### Task goal
Determine the number of lines where "pixels" occurs and reply with that number by itself.

### Provided data
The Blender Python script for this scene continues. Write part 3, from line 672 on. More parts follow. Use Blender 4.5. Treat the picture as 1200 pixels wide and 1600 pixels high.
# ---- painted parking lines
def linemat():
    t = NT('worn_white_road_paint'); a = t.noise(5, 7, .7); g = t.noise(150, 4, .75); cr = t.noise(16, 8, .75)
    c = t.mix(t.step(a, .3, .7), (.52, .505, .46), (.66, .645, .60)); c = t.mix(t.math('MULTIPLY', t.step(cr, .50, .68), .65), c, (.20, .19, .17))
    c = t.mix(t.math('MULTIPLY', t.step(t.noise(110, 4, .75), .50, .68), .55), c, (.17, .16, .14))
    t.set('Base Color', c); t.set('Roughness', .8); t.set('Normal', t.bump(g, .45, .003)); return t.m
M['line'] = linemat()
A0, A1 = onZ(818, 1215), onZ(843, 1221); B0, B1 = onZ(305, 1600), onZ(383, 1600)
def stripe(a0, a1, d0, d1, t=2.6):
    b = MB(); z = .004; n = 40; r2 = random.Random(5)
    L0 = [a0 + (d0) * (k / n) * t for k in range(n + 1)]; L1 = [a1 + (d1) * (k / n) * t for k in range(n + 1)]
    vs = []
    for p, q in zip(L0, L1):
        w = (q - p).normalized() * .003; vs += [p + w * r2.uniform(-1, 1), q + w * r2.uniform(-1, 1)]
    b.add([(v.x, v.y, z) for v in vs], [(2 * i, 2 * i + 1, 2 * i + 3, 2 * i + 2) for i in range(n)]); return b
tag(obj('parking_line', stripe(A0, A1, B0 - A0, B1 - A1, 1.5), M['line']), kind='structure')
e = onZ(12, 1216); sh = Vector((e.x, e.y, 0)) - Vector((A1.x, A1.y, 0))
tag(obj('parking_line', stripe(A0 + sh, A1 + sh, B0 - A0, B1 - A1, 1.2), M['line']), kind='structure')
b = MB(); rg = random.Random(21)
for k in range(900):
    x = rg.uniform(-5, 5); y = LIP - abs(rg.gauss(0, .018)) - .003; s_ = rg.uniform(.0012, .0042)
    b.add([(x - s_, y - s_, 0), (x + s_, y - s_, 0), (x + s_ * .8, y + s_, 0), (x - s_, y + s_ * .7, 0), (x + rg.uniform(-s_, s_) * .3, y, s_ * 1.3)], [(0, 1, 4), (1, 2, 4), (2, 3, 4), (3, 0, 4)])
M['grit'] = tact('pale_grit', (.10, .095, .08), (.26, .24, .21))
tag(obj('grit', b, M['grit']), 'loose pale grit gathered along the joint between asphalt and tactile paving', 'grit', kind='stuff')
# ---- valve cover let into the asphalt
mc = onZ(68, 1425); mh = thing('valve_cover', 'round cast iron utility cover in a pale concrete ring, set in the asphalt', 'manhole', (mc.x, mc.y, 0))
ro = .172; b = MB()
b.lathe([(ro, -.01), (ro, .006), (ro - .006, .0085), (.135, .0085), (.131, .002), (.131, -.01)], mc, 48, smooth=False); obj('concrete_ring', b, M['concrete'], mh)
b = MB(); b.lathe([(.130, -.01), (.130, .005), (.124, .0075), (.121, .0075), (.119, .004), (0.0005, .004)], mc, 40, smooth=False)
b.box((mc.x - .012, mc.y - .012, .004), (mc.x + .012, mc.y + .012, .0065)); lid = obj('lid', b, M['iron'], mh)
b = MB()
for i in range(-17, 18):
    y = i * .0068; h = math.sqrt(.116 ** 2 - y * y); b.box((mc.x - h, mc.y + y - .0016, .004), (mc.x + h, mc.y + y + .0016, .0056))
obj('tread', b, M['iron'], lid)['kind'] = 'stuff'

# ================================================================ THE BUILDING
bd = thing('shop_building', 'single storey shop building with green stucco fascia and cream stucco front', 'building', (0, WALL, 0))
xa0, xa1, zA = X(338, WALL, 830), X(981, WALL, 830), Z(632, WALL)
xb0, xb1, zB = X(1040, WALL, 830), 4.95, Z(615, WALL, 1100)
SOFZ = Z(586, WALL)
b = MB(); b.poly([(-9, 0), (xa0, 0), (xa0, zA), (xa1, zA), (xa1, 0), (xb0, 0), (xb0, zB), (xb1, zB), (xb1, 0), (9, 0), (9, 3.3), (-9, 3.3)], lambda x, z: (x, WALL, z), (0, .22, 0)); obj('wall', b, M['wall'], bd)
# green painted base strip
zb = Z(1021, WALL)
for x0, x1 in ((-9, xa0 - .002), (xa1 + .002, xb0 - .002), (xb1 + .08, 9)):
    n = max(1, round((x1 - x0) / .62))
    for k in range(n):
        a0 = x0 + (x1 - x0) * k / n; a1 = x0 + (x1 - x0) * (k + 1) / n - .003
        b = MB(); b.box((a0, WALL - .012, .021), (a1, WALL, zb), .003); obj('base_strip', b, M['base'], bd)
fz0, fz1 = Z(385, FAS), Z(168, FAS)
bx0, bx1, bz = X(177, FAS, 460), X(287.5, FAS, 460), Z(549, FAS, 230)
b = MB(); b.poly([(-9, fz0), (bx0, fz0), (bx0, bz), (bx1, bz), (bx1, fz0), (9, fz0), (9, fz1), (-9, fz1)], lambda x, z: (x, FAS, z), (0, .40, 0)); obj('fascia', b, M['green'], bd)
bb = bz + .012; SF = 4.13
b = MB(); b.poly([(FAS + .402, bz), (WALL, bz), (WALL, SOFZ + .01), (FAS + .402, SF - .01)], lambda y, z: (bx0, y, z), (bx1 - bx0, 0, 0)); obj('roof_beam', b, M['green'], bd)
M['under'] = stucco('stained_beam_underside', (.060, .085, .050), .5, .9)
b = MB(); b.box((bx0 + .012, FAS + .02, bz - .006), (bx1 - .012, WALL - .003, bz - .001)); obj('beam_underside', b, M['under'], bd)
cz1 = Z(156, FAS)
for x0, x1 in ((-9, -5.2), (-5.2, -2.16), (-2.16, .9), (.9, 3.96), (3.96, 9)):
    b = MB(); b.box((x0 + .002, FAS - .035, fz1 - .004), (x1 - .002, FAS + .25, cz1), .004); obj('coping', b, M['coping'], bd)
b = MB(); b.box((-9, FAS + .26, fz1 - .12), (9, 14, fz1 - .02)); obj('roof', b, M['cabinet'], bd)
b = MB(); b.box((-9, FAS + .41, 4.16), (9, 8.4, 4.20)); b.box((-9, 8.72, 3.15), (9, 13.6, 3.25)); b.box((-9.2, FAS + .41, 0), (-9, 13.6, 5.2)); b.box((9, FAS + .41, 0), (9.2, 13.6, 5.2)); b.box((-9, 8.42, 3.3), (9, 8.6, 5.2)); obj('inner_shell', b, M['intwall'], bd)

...

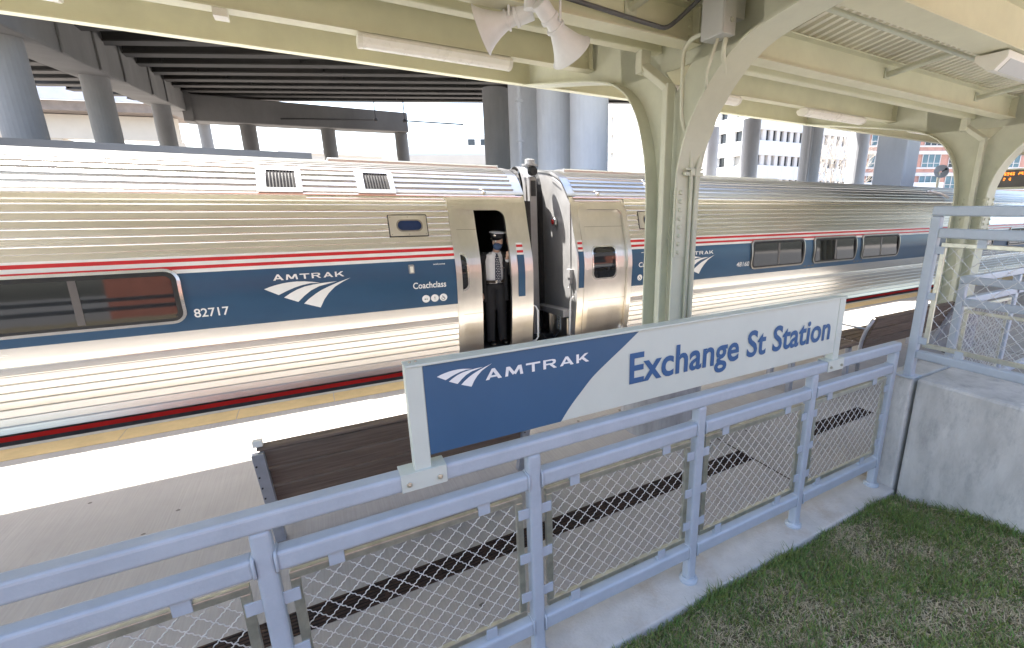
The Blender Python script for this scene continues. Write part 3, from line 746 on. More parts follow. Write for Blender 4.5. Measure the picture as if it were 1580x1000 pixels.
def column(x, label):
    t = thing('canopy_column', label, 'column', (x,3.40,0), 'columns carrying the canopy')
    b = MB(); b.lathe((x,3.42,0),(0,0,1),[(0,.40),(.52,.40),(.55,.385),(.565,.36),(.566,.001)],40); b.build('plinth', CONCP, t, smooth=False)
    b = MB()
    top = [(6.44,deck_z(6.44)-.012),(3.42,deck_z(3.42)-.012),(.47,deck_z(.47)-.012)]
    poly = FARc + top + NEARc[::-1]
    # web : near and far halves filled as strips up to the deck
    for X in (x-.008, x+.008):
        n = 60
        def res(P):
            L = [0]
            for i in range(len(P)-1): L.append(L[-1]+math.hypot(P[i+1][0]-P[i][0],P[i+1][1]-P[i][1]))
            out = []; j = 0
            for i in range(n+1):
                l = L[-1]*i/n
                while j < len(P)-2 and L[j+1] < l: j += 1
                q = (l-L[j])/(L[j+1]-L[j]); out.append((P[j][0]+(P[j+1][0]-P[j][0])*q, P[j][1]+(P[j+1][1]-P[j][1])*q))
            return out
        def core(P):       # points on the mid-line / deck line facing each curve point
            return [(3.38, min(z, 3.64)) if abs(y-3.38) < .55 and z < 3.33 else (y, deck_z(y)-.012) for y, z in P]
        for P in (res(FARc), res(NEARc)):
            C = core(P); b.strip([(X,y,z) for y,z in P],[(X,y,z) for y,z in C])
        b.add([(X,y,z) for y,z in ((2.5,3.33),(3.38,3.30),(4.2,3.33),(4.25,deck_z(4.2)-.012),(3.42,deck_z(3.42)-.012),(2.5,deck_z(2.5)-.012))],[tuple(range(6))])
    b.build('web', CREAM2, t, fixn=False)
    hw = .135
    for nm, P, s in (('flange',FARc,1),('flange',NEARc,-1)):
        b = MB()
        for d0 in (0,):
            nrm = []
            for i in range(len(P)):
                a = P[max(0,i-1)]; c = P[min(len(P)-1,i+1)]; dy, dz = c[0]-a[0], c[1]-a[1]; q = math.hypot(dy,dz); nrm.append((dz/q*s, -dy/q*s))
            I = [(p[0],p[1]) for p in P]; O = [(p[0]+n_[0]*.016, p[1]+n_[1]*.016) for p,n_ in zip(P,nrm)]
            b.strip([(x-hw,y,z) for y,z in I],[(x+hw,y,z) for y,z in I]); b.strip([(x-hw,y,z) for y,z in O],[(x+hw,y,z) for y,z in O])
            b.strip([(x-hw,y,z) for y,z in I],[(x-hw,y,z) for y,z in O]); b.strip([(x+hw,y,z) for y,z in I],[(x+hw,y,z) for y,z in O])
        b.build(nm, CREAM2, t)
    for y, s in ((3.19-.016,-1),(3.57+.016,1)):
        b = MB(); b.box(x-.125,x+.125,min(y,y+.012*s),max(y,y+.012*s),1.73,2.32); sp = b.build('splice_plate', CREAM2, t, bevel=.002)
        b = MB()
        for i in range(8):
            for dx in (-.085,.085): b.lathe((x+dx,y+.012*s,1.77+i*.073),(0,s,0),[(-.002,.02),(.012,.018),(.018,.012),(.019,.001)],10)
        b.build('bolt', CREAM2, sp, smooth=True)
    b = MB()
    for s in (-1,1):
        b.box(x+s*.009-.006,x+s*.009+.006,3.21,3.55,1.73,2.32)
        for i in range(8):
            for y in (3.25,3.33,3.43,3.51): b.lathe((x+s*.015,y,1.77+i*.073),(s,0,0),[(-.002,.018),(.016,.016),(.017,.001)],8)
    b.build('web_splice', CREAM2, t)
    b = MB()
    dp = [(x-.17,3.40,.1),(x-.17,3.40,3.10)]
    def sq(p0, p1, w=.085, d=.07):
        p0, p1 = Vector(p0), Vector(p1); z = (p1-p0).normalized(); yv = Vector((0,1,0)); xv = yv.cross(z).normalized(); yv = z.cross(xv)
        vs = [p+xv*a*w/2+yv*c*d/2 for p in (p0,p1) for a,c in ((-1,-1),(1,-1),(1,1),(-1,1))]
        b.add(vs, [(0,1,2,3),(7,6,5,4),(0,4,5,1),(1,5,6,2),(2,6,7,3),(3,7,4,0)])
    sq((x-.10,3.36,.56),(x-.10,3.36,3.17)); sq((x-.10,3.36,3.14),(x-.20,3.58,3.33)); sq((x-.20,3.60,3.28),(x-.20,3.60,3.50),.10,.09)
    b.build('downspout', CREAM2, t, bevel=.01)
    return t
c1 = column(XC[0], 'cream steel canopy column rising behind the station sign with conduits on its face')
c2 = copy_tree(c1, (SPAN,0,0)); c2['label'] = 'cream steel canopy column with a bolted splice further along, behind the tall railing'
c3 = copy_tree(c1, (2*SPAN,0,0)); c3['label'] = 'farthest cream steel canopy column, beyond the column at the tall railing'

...

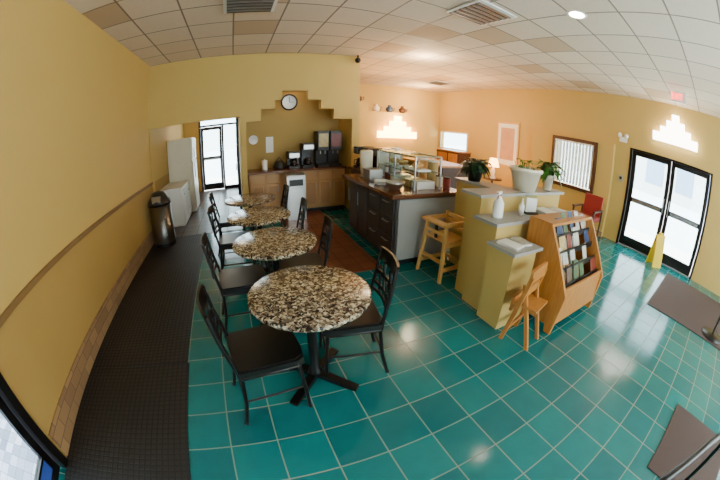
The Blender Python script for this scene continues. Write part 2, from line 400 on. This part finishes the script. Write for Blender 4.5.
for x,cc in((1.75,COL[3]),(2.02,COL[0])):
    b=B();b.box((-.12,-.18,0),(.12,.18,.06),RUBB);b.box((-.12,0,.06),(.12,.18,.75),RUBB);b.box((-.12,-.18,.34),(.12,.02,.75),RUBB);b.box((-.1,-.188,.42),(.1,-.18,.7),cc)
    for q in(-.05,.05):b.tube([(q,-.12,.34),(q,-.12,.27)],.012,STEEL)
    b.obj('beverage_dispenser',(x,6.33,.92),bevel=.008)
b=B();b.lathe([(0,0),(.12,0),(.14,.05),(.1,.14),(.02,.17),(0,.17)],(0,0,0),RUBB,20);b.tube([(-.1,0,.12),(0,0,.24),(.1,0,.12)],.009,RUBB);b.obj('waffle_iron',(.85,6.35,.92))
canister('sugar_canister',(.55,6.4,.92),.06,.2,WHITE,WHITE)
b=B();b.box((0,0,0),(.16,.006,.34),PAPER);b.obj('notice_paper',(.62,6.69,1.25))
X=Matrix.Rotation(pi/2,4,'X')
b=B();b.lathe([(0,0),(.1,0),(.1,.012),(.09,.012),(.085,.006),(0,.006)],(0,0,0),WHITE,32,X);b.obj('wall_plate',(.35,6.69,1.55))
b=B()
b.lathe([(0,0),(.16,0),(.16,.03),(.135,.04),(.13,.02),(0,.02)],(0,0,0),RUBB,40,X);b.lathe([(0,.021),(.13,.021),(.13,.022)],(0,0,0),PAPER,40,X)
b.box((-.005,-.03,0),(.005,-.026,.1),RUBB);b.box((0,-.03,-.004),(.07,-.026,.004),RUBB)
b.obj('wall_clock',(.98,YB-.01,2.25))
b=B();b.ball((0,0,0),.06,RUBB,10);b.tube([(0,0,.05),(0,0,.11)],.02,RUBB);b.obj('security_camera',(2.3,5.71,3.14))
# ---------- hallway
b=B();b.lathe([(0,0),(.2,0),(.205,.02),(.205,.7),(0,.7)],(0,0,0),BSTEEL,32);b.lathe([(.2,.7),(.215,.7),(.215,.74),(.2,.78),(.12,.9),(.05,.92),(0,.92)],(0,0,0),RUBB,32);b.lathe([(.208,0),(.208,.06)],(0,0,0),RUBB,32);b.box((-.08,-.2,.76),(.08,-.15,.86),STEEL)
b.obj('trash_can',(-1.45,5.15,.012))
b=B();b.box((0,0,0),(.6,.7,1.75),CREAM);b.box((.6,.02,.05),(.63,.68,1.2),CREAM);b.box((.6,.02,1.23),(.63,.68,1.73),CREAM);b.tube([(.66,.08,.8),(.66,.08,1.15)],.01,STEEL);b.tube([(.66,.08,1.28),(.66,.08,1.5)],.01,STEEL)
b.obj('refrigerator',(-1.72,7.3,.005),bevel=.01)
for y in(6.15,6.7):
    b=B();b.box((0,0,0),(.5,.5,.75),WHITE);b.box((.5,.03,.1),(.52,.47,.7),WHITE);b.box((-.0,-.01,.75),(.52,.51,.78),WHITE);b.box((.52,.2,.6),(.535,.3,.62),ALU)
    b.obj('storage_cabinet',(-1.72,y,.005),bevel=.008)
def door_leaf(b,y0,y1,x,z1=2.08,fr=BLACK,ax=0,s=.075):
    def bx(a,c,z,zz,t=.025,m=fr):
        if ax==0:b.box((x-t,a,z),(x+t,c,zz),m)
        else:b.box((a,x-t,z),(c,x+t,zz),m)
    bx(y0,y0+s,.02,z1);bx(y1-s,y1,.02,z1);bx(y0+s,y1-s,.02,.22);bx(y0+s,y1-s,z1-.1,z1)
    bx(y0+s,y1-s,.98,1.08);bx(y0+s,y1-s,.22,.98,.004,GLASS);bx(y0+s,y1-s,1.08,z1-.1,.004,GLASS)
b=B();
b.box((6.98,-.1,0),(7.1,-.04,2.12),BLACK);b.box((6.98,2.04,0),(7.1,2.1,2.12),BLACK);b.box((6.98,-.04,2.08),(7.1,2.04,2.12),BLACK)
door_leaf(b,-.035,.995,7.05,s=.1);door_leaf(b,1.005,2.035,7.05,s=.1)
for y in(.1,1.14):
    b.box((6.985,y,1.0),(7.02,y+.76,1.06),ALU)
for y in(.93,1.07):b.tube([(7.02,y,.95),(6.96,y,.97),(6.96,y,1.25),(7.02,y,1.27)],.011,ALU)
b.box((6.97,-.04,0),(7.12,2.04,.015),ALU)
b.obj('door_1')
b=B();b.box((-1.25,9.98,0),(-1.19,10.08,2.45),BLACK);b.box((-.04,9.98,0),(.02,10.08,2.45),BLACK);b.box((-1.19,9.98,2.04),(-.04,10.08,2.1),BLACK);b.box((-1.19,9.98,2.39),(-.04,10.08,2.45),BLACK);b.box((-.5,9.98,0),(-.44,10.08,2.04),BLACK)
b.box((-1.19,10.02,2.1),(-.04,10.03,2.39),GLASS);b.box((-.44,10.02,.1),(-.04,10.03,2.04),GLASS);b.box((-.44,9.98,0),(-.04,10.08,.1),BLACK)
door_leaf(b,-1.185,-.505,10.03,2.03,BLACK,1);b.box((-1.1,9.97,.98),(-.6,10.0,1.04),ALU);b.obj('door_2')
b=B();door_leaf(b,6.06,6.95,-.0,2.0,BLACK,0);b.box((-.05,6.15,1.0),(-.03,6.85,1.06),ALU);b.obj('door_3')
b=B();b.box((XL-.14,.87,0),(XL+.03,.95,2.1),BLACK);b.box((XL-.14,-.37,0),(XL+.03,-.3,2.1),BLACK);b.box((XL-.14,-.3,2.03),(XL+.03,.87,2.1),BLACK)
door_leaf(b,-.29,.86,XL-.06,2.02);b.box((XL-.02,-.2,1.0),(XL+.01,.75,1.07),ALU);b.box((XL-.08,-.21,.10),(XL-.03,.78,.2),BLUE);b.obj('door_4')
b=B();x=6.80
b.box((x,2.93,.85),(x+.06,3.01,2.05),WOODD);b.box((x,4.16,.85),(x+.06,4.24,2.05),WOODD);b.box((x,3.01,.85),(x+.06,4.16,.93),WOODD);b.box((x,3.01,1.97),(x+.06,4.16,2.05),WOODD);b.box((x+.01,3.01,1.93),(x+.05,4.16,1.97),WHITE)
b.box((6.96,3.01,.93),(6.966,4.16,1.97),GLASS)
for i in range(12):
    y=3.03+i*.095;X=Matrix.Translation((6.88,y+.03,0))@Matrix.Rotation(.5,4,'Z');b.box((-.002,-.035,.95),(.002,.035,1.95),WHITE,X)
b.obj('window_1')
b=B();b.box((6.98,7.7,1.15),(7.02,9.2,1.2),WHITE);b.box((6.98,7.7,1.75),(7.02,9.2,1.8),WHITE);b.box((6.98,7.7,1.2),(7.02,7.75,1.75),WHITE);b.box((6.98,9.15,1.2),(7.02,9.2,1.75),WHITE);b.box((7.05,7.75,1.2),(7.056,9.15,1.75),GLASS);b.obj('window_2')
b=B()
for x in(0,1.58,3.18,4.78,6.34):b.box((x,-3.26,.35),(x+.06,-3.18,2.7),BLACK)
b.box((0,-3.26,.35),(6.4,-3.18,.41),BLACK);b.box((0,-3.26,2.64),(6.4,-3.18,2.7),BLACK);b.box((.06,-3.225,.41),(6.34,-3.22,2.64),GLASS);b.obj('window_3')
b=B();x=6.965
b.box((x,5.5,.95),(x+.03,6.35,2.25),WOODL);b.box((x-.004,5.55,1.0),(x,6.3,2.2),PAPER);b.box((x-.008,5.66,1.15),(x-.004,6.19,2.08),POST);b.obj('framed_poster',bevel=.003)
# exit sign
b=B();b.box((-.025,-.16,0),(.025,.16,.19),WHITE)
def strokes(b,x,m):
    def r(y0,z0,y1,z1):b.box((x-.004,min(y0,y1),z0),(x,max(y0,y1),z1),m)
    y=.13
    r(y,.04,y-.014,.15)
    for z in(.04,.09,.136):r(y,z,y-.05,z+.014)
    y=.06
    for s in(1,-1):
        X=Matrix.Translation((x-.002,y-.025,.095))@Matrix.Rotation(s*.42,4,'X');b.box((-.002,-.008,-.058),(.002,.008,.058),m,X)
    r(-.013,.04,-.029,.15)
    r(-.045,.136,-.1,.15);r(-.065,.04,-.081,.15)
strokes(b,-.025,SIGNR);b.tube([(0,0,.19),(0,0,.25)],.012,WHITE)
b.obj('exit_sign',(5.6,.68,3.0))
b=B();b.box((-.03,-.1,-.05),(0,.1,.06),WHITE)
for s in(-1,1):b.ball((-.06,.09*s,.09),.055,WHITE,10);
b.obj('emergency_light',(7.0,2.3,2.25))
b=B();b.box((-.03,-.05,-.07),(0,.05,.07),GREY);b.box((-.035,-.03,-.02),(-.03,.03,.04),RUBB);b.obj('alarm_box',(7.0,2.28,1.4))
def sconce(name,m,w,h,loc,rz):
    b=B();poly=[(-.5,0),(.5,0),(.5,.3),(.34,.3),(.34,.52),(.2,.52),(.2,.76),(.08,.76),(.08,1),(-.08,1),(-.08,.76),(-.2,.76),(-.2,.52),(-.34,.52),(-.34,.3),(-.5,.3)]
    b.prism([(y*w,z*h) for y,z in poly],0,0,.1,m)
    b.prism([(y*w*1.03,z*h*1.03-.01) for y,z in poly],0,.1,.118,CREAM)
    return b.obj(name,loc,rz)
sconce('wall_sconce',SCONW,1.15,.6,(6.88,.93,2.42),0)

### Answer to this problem
2